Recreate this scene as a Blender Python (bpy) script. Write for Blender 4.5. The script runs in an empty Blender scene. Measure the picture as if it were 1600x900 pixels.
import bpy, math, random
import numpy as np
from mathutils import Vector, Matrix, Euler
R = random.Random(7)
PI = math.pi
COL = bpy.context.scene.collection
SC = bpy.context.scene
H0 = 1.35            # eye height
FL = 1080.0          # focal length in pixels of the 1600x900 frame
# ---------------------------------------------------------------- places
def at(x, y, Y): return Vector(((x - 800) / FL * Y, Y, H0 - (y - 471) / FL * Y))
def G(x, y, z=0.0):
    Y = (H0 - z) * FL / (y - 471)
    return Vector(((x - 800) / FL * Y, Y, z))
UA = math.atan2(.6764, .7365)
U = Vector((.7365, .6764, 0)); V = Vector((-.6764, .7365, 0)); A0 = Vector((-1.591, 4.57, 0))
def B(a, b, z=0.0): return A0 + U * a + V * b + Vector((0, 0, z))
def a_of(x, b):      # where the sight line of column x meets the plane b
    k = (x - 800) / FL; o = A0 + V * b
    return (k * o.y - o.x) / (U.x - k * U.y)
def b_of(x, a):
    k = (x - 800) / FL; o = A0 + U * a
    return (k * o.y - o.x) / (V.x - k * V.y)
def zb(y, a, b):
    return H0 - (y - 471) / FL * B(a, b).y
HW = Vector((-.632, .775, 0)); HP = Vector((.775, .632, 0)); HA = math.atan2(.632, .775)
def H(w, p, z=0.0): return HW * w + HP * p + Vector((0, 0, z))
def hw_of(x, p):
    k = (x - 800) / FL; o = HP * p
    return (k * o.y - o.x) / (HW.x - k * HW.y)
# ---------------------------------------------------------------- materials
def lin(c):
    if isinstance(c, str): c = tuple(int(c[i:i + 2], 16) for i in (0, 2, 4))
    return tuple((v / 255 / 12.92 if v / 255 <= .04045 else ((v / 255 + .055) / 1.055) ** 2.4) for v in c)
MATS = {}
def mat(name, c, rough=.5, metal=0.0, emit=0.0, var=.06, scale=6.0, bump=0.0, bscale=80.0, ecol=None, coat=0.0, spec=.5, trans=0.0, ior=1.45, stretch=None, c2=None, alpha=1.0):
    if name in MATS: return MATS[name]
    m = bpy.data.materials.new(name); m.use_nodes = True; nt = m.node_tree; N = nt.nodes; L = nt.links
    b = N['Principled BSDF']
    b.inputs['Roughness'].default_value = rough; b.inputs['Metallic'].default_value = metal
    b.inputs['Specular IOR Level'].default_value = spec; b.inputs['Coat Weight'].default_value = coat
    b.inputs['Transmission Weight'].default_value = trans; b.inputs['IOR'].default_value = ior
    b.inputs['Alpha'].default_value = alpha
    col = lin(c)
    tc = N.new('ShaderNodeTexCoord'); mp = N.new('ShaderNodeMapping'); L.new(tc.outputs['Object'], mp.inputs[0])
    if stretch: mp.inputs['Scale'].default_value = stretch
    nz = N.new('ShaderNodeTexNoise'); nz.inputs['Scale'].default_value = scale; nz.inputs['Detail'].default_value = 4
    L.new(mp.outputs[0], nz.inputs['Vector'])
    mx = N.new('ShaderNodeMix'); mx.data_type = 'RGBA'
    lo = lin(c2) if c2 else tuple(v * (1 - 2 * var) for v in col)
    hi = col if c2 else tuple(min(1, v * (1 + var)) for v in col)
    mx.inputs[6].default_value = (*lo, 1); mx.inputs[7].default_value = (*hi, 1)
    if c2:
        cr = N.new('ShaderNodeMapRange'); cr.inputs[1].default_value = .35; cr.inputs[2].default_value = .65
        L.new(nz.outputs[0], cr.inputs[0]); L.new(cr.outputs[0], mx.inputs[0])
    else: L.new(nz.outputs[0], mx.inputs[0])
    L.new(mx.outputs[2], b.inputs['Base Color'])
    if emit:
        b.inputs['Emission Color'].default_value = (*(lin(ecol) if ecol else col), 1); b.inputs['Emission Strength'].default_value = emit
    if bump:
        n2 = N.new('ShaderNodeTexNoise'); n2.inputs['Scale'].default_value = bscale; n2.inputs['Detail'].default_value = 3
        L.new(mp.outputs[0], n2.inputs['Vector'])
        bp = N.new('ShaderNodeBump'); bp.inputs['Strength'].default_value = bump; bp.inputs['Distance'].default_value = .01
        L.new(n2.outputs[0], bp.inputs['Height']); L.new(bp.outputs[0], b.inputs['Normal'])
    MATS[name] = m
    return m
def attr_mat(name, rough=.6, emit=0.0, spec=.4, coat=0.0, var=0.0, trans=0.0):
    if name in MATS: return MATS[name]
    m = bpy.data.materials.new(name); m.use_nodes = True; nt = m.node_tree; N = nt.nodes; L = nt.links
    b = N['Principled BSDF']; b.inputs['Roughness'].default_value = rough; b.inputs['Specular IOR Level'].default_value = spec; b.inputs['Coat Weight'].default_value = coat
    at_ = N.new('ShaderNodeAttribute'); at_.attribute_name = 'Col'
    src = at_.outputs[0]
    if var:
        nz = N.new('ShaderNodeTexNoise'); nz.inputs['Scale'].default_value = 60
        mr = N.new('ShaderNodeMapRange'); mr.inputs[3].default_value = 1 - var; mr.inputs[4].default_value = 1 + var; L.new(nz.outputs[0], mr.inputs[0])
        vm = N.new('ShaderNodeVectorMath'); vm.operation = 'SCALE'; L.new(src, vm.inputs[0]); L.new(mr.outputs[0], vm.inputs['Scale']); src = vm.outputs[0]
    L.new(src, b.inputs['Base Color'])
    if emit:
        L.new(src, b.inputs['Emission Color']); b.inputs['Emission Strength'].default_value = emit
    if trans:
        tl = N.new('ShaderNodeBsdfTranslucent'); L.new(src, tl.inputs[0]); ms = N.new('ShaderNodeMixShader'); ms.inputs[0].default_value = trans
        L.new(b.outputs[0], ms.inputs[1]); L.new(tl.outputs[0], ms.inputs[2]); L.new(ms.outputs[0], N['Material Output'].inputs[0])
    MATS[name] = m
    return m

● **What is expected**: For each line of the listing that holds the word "pixels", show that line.

● **Result of the task**:
Recreate this scene as a Blender Python (bpy) script. Write for Blender 4.5. The script runs in an empty Blender scene. Measure the picture as if it were 1600x900 pixels.
FL = 1080.0          # focal length in pixels of the 1600x900 frame